9 February 2015

RUPEE TECHNICAL REPORT

Current Spot Quote : 61.50
View : Bearish (On rupee)
Target : 66.50
Time-frame : By Feb 2015
Strategy :  Create longs between 61-61.50 with a Stoploss of 57.8 for 66.50(Spot levels)

Rational

Currency Chart

As can be seen from the Charts USD-INR has a Strong support placed at 60.50 levels with other crucial trendline support placed at 61/61.2 levels. Just on a Standalone basis by looking at the charts, we feel USD-INR Pair would have probably bottomed and any dips could be used an opportunity to buy.
Inter-market Analysis
Over a period of time emphasis in the Technical world has shifted from Single Market work to a more intermarket approach. In an increasingly interrelated financial world, the ability to study all markets gives Technical Analysts a huge advantage. No markets move in isolation and analysis of one market should include all the others. The four major groups are stocks, bonds, commodities and currencies, of which, Dollar and commodities trend in opposite directions. We believe falling commodities especially Gold and Crude will continue to have positive effect on USD.
Gold has recently given a breakdown from Descending triangle continuation pattern and could further fall to lower levels. Given this context, it is likely that Dollar will strengthen further across other global currencies
Significant underperformance of INR Vis-a-Vis Equities
We have seen Nifty rallying close to 8-10% from the lows of 7700-7750 created on 17th Oct. However currency after turning volatile initially has been at the same levels of 61.5-62 levels.  We believe this trend is likely to continue till Nifty rallies and a rising Nifty will have minimal impact on the rupee. However once Nifty starts correcting Rupee could also tumble. A closer look at the historical Seasonality pattern of Nifty reveals that Nifty has a seasonal tendency of topping out or atleast witnessing a sizable correction in the first quarter of every year especially January and February. Incase the event repeats and unfolds itself with Nifty Correcting in January and/or February we may see accelerated fall in rupee which could take rupee to 66-67 levels
Dollar Index Chart
We have seen dollar Index Giving breakout out from “Complex Inverse Head and Shoulder Pattern”. A complex Inverse Head and Shoulder pattern is a variance of standard “Inverse Head and Shoulder Pattern” in which we could have 2 Heads and/or numerous shoulders. However the trading psychology remains the same. The 2 heads on the charts as can be seen by “H” can also be taken as a “Double Bottom formation”. Irrespectively of which ever Chart pattern we take, the view on Dollar Index remains upbeat.

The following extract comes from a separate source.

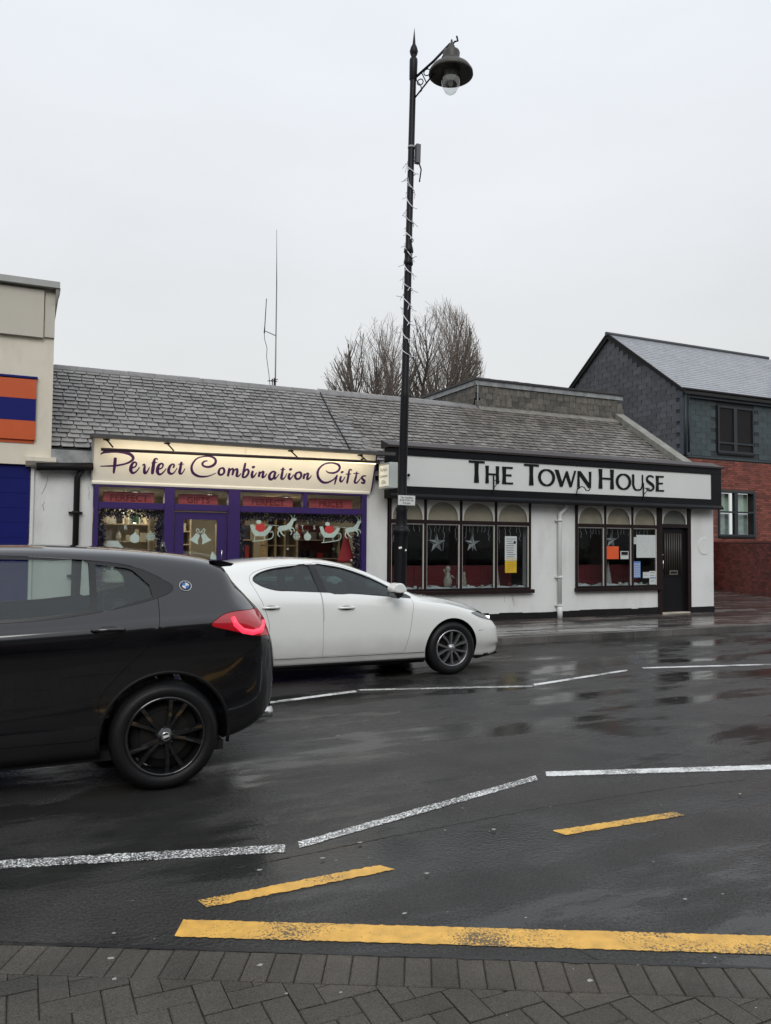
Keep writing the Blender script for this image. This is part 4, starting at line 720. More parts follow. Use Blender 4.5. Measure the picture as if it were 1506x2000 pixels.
# pub interior
iw = MB(); iw.box(6.2, 14.0, 16.4, 16.5, .12, 2.5).box(14.0, 14.04, 13.3, 16.5, .12, 2.5).box(9.8, 9.85, 13.26, 16.4, .12, 2.5); iw.build('interior_wall', mat('dark_red_brown_wall', (.05, .022, .018), .7), pub)
MB().box(6.2, 14.0, 13.06, 16.4, 2.48, 2.5).build('ceiling', mat('dim_ceiling', (.10, .085, .07), .9), pub)
MB().box(6.2, 14.0, 13.06, 16.4, .12, .16).build('floor_boards', mat('dark_floor', (.05, .03, .02), .6), pub)
M_red = mat('dark_red_leatherette', (.16, .012, .018), .5, var=.12)
for x0, x1, w_ in ((6.2, 9.2, 'left'), (10.42, 12.6, 'right')):
    b_ = thing('bench_seat', 'dark red padded bench back seen inside the %s pub window' % w_, 'bench', (x0, 13.75, .16), 'red benches inside the pub')
    n = 4 if w_ == 'left' else 3
    for i in range(n):
        a = x0+(x1-x0)*i/n; bevel(box('back_cushion', M_red, b_, a, a+(x1-x0)/n-.006, 13.55, 13.68, .5, 1.19), .02)
    box('seat', M_red, b_, x0, x1, 13.68, 14.2, .4, .55); box('base', M_blackmat, b_, x0, x1, 13.6, 14.15, .16, .4)
    lg = thing('window_shelf', 'display shelf with fake snow inside the %s pub window' % w_, 'shelf', (x0, 13.1, SZ)); box('board', M_brown_frame, lg, x0-.02, x1+.03, 13.06, 13.5, SZ-.03, SZ+.02)
    sn = MB(); n = 60
    for i in range(n):
        xa, xb = x0+(x1-x0)*i/n, x0+(x1-x0)*(i+1)/n; 
        ha = .035+.02*math.sin(xa*9)+.014*math.sin(xa*23); hb = .035+.02*math.sin(xb*9)+.014*math.sin(xb*23)
        sn.add([(xa, 13.07, SZ+.02), (xb, 13.07, SZ+.02), (xb, 13.09, SZ+.02+hb), (xa, 13.09, SZ+.02+ha), (xa, 13.3, SZ+.02+ha), (xb, 13.3, SZ+.02+hb)], [(0, 1, 2, 3), (3, 2, 5, 4)])
    sn.build('snow', mat('fake_snow', (.6, .62, .64), .9, bump=.5, bscale=60), lg)
    for i in range(16 if w_ == 'left' else 10):
        x = random.uniform(x0+.05, x1-.1); h = random.uniform(.03, .1); random.choice([lambda: MB().lathe([(0, 0), (.02, .0), (.015, h*.6), (.018, h*.8), (0, h)], (x, 13.13, SZ+.04), 'Z', 8), lambda: MB().box(x, x+.05, 13.12, 13.16, SZ+.04, SZ+.04+h*.6)])().build('tiny_ornament', random.choice([M_letW, GOODS[0], GOODS[7], GOODS[3], GOODS[1]]), lg)
M_star = mat('paper_star', (.42, .42, .42), .6, emit=(.8, .82, .85), estr=.05); M_star2 = mat('paper_star_shade', (.24, .24, .25), .6)  # lit and shaded sides of the stars put into two greys, plus faint glow
def star(x, z, r_, label):
    t = thing('star_lantern', label, 'star lantern', (x, 13.2, z), 'paper stars in the pub windows')
    tips = [(r_*math.sin(2*math.pi*k/5), r_*math.cos(2*math.pi*k/5)) for k in range(5)]; ins = [(r_*.40*math.sin(2*math.pi*(k+.5)/5), r_*.40*math.cos(2*math.pi*(k+.5)/5)) for k in range(5)]
    a, b = MB(), MB(); c = (x, 13.14, z); c2 = (x, 13.26, z)
    for k in range(5):
        T = (x+tips[k][0], 13.2, z+tips[k][1]); I = (x+ins[k][0], 13.2, z+ins[k][1]); J = (x+ins[k-1][0], 13.2, z+ins[k-1][1])
        a.add([c, T, I], [(0, 1, 2)]); b.add([c, J, T], [(0, 1, 2)]); a.add([c2, I, T], [(0, 1, 2)]); b.add([c2, T, J], [(0, 1, 2)])
    a.build('lit_facet', M_star, t); b.build('shaded_facet', M_star2, t)
    rb = MB()
    for k in range(5): rb.tube([(x, 13.135, z), (x+tips[k][0], 13.195, z+tips[k][1])], .004, 4)
    rb.build('rib', M_letW, t); MB().tube([(x, 13.2, z+r_), (x, 13.2, 1.99)], .003, 4).build('string', M_letW, t)
star(7.24, 1.63, .19, 'pale paper star hanging left of the middle mullion'); star(8.03, 1.63, .175, 'pale paper star hanging right of the middle mullion'); star(11.50, 1.72, .17, 'pale paper star above the orange notice')
M_icl = mat('icicle_light', (.5, .52, .52), .4, emit=(.8, .85, .9), estr=.08)  # faint glow put into the strands though the lights are unlit
for x0, x1, w_ in ((6.2, 9.2, 'left'), (10.42, 12.5, 'right')):
    t = thing('icicle_lights', 'unlit icicle string lights along the top of the %s pub window' % w_, 'string lights', (x0, 13.1, 1.98)); mb = MB(); mb.tube([(x0, 13.1, 1.975), (x1, 13.1, 1.975)], .004, 4); mb.build('cable', M_icl, t)
    x = x0+.08; mb = MB()
    while x < x1:
        L_ = random.choice([.12, .2, .35, .5, .28, .15]); P = [(x, 13.1, 1.975)]; n = int(L_/.04)
        for k in range(n): P.append((x+random.uniform(-.02, .02), 13.1, 1.975-(k+1)*.04))
        m2 = MB(); m2.tube(P, .0035, 4, smooth=False)
        for q in P[1:]: m2.lathe([(0, -.008), (.006, 0), (0, .008)], q, 'Z', 5)
        m2.build('icicle_strand', M_icl, t); x += random.uniform(.07, .15)
fg = thing('figurine', 'pair of pale carved winter figures in the left pub window', 'ornament', (7.55, 13.15, SZ))
for x, h, s_ in ((7.47, .42, 1), (7.72, .5, .7), (7.83, .3, .6)):
    MB().lathe([(0, 0), (.07*s_, 0), (.085*s_, h*.3), (.05*s_, h*.62), (.03*s_, h*.7), (.05*s_, h*.8), (.045*s_, h*.92), (0, h)], (x, 13.16, SZ+.05), 'Z', 12).build('body', mat('carved_pale', (.42, .39, .32), .8, var=.3, vscale=30, bump=.5), fg)
MB().tube([(7.41, 13.12, SZ+.3), (7.36, 13.1, SZ+.36), (7.35, 13.1, SZ+.4)], .012, 6).tube([(7.53, 13.12, SZ+.28), (7.58, 13.1, SZ+.22)], .014, 6).build('arm', GOODS[0], fg)
for x, w_ in ((8.60, 'left pub window'), (11.42, 'right pub window')):
    MBc = thing('cone_tree', 'small pale glittering cone tree in the %s' % w_, 'ornament', (x, 13.2, SZ)); s_ = .075 if x < 9 else .085
    MB().lathe([(s_, .03), (s_*.96, .05), (.005, .52), (0, .53)], (x, 13.2, SZ+.02), 'Z', 14).build('cone', mat('glitter_cone', (.4, .36, .35), .5, var=.3, vscale=60, bump=1, bscale=90), MBc); MB().lathe([(.035, 0), (.035, .03), (0, .03)], (x, 13.2, SZ+.02), 'Z', 10).build('base', M_blackmat, MBc)
# notices stuck on the glass
M_paper = mat('white_paper', (.55, .58, .57), .7, var=.04); M_orangep = mat('orange_paper', (.72, .10, .025), .7); M_yel = mat('yellow_paper', (.62, .40, .02), .7); M_bluep = mat('blue_print', (.12, .22, .5), .7); M_inkk = mat('grey_ink', (.12, .14, .15), .8)
def notice(x0, x1, z0, z1, m, label, lines=0, ink=None, cat='notice', hd=None):
    t = thing('notice', label, cat, (x0, 12.99, z0), 'papers stuck in the pub windows'); box('sheet', m, t, x0, x1, 12.994, 12.998, z0, z1)
    h = z1-z0
    for i in range(lines):
        z = z1-h*(.1+.82*i/max(1, lines)); a = x0+(x1-x0)*random.uniform(.08, .2); b = x1-(x1-x0)*random.uniform(.08, .35)
        box('printed_line', ink or M_inkk, t, a, b, 12.9925, 12.994, z-h*.25/max(lines, 6), z)
    return t
n = notice(8.66, 8.94, 1.30, 1.78, M_paper, 'white printed poster above the yellow sheet in the left pub window', 9)
box('red_line', M_yel, n, 8.69, 8.92, 12.991, 12.9925, 1.33, 1.345)
MB().lathe([(0, 0), (.03, 0)], (8.89, 12.992, 1.66), 'Y', 12).build('black_emblem', M_blackmat, n)
notice(8.665, 8.935, 1.06, 1.295, M_yel, 'yellow sheet below the white poster', 5, mat('amber_ink', (.4, .25, .02), .8))
n = notice(11.21, 11.53, 1.33, 1.60, M_orangep, 'plain orange paper notice under the paper star')
n = notice(11.58, 11.80, 1.33, 1.50, M_paper, 'small black and white sign beside the orange notice', 2); box('dark_panel', M_blackmat, n, 11.60, 11.78, 12.991, 12.9925, 1.42, 1.485)
n = notice(12.02, 12.57, 1.36, 1.85, M_paper, 'large pale sheet with handwriting in the pub window by the door', 0)
random.seed(5)
for i in range(36): a = random.uniform(12.05, 12.5); z = 1.40+random.random()*.4; box('handwriting', mat('faint_ink', (.38, .42, .42), .8), n, a, a+random.uniform(.015, .06), 12.9925, 12.994, z, z+.006)
notice(11.915, 12.015, 1.65, 1.80, M_paper, 'small white card left of the large pale sheet', 3)
n = notice(11.93, 12.13, .93, 1.28, M_bluep, 'blue printed poster low in the window by the door', 0)
for i in range(6):
    for j in range(3): box('table_cell', mat('pale_blue_ink', (.4, .47, .6), .8), n, 11.945+j*.06, 11.99+j*.06, 12.991, 12.994, .95+i*.05, .985+i*.05)
notice(12.20, 12.38, .92, 1.05, M_paper, 'small white sheet right of the blue poster', 2)
n = notice(12.38, 12.57, .74+.04, 1.07, M_paper, 'white leaflet with a blue bar beside the door', 4); box('blue_bar', M_bluep, n, 12.385, 12.565, 12.991, 12.9925, .915, .935)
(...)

Inflation Rate Differentials and Interest Rate Parity
Inflation Rate Differentials and purchasing power Parity forecasts that the exchange rate will change to offset price changes due to inflation. For example if prices in India (Inflation) will increase by 8% and prices in US (Inflation) will increase by 2%, the Inflation differentials between the two countries would be (8%-2%= 6%). This means that prices in India are expected to rise faster relative to prices in USA. In this situation, the purchasing Power Parity approach would forecast that the INR would have to depreciate by approximately 6% to keep prices between both countries relatively equal.
Interest rate Parity is a theory which states that the interest rate differential between two countries is equal to the differential between the foreign exchange rate and the spot exchange rate. Interest rate parity plays an essential role in foreign exchange markets, connecting interest rates, spot exchange rates and foreign exchange rates.
With Key Interest rates and Inflation still significantly higher in India than the US, We believe rupee will atleast not rally hereon and could even probably meet the targets of 66-77 as mentioned in this report.